Once in the program, students take academic courses at their home high school in the morning and attend classes at the technology center in the afternoon, thus freeing up a tremendous amount of space in the regular high schools for a good part of the day.

 

Furthermore, the plan has the added feature of removing vocational education courses that would normally be taught in the high schools from those facilities and moving them to a central location. Hence even more space is freed up in the high schools for other classes.  And all of this without the ancillary baggage that attends the building of another academic high school. In the end, each student returns to his or her home high school for academic courses, sports and other club activities. 

 

Why wouldn’t such a plan work here?  We already have in place an excellent career and technology program that could serve as the core for such an arrangement. We now offer almost as many vocational programs as they do in Virginia Beach – but without the benefit of a central location. 

 

Under our present system, three teachers at both Jamestown and Lafayette teach business and marketing courses. Two teachers at each school teach technology courses and one teacher at each school teaches family and consumer science and building trades courses. Other courses, such as auto servicing, nursing, and the new agricultural education program, are taught only at Lafayette. Still other courses are offered at the New Horizons facilities on the campuses of Woodside and Thomas Nelson. Indeed, some students attend Thomas Nelson itself and receive college credit for their work there.

 

According to Tom Richardson, the director of the vocational education program at Lafayette, there are now about 900 high school students in his program.
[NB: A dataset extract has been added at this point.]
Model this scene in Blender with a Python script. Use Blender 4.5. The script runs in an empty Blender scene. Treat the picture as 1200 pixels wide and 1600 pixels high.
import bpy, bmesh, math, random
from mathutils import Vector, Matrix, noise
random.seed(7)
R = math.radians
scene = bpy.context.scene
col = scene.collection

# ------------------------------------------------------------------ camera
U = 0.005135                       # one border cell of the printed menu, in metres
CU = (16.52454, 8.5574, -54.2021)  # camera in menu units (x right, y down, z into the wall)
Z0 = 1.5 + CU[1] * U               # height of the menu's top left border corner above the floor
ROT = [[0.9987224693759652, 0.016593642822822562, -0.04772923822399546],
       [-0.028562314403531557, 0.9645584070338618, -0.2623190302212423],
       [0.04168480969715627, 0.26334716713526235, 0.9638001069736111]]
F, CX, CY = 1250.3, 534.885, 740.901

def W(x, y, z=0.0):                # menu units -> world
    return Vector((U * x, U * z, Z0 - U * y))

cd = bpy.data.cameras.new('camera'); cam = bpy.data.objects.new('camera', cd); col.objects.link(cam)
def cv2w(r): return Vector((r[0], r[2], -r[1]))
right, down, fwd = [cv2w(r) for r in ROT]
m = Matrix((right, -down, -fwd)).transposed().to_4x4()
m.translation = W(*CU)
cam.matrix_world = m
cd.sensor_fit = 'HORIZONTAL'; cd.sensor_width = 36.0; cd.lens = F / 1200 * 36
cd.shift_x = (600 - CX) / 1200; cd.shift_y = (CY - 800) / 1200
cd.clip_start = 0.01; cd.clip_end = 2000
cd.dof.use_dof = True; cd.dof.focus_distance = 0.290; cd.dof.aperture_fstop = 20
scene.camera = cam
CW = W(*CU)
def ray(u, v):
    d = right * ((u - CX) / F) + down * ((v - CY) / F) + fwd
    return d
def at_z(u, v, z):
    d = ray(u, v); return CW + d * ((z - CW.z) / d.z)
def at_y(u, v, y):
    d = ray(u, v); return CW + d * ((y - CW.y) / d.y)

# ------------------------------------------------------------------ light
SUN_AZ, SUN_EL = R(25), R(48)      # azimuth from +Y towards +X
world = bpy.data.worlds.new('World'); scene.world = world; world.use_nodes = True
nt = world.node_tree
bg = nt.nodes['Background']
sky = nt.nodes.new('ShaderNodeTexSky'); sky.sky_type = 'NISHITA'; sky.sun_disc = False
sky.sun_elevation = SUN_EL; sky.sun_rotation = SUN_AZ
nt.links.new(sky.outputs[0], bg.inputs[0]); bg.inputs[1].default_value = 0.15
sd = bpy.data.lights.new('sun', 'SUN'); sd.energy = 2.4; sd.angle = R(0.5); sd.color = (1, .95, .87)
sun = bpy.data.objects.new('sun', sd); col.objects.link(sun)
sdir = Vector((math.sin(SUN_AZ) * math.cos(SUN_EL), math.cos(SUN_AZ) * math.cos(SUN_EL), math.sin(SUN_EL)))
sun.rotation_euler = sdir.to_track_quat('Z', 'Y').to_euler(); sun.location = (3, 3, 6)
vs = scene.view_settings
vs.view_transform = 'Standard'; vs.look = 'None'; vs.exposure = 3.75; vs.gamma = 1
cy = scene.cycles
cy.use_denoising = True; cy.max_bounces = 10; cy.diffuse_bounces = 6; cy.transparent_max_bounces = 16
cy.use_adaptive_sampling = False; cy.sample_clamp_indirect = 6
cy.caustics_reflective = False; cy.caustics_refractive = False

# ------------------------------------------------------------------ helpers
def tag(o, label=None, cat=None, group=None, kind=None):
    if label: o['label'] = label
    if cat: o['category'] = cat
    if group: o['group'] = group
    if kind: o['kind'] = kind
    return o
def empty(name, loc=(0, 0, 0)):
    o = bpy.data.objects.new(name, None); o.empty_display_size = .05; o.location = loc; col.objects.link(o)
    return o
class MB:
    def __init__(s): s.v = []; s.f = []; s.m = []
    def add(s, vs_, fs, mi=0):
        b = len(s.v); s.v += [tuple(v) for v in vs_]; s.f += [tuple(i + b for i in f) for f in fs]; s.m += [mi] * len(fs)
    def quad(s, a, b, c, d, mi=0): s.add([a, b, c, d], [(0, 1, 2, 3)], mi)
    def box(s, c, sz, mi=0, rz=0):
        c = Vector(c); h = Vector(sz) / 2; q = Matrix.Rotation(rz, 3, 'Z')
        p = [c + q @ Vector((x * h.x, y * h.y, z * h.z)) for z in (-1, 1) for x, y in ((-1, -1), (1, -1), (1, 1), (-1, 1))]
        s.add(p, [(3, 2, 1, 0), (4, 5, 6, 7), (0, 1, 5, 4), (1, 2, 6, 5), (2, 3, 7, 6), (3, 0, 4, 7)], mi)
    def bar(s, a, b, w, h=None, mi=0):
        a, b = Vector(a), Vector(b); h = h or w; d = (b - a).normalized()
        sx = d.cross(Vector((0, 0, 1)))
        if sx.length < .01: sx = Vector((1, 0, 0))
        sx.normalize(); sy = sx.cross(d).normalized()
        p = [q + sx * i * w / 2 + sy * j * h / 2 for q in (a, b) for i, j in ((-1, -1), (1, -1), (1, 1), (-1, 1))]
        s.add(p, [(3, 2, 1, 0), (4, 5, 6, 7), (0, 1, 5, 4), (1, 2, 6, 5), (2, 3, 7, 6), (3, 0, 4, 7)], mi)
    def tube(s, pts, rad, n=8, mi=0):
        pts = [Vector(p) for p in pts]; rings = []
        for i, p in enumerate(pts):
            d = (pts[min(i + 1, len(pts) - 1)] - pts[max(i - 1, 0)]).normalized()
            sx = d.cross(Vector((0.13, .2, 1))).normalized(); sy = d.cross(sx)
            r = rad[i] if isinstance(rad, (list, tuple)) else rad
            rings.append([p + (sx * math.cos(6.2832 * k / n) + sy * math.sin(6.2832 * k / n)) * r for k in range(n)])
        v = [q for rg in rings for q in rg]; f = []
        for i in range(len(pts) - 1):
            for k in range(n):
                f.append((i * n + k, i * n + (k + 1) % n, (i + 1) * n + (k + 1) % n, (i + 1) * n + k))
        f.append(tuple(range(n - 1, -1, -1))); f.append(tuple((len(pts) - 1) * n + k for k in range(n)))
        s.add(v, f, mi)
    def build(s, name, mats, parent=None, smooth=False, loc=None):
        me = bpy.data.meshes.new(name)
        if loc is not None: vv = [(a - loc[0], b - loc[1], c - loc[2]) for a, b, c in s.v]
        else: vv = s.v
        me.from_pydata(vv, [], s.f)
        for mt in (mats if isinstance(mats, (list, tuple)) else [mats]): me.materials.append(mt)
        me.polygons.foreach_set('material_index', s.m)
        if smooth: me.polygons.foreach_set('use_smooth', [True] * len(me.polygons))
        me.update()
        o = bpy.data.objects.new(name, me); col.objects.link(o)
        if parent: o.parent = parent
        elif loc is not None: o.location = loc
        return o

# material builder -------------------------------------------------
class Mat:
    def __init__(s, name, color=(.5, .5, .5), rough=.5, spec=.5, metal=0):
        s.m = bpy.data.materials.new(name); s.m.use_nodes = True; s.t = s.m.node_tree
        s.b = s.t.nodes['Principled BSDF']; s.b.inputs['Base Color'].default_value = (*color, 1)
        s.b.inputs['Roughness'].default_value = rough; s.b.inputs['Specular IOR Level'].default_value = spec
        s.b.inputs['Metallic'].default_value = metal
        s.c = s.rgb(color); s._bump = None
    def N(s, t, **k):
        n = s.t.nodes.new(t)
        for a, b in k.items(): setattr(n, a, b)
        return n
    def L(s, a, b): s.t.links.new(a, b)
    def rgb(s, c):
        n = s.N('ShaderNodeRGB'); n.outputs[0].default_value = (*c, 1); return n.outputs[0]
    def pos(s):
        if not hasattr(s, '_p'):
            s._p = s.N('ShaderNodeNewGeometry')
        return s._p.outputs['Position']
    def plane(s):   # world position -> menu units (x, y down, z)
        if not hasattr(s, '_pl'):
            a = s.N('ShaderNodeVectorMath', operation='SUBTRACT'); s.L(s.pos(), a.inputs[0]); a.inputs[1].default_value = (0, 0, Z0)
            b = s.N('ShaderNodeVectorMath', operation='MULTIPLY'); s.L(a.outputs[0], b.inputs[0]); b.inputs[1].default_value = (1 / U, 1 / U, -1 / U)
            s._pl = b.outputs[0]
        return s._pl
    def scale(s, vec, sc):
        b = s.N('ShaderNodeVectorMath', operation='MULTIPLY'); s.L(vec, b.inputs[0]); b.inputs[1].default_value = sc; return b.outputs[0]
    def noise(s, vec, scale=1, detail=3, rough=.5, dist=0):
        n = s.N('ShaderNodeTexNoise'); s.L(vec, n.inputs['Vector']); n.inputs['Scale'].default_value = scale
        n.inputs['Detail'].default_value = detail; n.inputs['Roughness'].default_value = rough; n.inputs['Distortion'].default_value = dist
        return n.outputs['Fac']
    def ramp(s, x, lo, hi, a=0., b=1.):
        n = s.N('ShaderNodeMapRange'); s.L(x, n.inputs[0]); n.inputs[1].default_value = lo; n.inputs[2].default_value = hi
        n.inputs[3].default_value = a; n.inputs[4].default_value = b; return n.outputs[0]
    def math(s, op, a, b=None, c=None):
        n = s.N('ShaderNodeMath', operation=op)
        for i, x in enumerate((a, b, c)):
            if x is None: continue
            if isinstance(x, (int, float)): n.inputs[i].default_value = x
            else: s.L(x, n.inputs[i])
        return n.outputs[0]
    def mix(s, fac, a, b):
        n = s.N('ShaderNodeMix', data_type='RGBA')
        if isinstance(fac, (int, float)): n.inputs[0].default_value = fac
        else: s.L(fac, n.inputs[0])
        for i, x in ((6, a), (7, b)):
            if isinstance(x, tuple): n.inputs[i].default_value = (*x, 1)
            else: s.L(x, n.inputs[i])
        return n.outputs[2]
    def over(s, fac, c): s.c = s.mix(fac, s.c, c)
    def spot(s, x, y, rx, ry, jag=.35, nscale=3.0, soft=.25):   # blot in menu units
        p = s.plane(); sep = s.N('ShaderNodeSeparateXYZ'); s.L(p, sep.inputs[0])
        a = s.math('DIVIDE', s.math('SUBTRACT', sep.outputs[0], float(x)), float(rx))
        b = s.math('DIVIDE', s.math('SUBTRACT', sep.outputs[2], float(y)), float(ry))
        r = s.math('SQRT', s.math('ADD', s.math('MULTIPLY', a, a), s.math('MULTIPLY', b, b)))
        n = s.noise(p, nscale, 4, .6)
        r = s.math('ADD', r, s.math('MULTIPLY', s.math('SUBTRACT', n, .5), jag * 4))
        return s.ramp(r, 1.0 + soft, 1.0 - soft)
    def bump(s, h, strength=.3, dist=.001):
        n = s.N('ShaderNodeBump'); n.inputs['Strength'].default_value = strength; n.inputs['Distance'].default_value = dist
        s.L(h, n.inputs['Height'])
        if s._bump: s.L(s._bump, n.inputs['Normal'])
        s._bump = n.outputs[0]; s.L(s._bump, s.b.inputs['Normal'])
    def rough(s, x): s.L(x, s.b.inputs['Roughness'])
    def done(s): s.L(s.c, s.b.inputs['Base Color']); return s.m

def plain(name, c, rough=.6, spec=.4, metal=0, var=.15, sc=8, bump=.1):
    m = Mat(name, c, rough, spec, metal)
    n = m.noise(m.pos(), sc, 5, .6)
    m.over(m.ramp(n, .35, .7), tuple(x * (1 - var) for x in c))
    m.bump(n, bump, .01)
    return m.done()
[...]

Instead of scattering their courses over the two schools and transporting Jamestown students to Lafayette or bussing students from both schools down to New Horizons or Thomas Nelson, why not consolidate the program into one building, a new vocational education center?  Move the courses now being taught at the two schools into the new facility, and develop there as well the courses that are offered at New Horizons. Perhaps this could be done in conjunction with a cooperative arrangement with Thomas Nelson, as well as with other school divisions, such as York or New Kent.

 

Further costs could be saved as a result of not having to put in place a whole new bureaucratic administrative bundle, since the present director, now under the aegis of the administration at Lafayette, could run the program. And the 25 teachers now in the program could serve as a core faculty.

 

Such an arrangement would not only free up a good amount of program space in the existing schools, but it would also give us a new facility that could be used well into the future, whether the projected increases develop or not.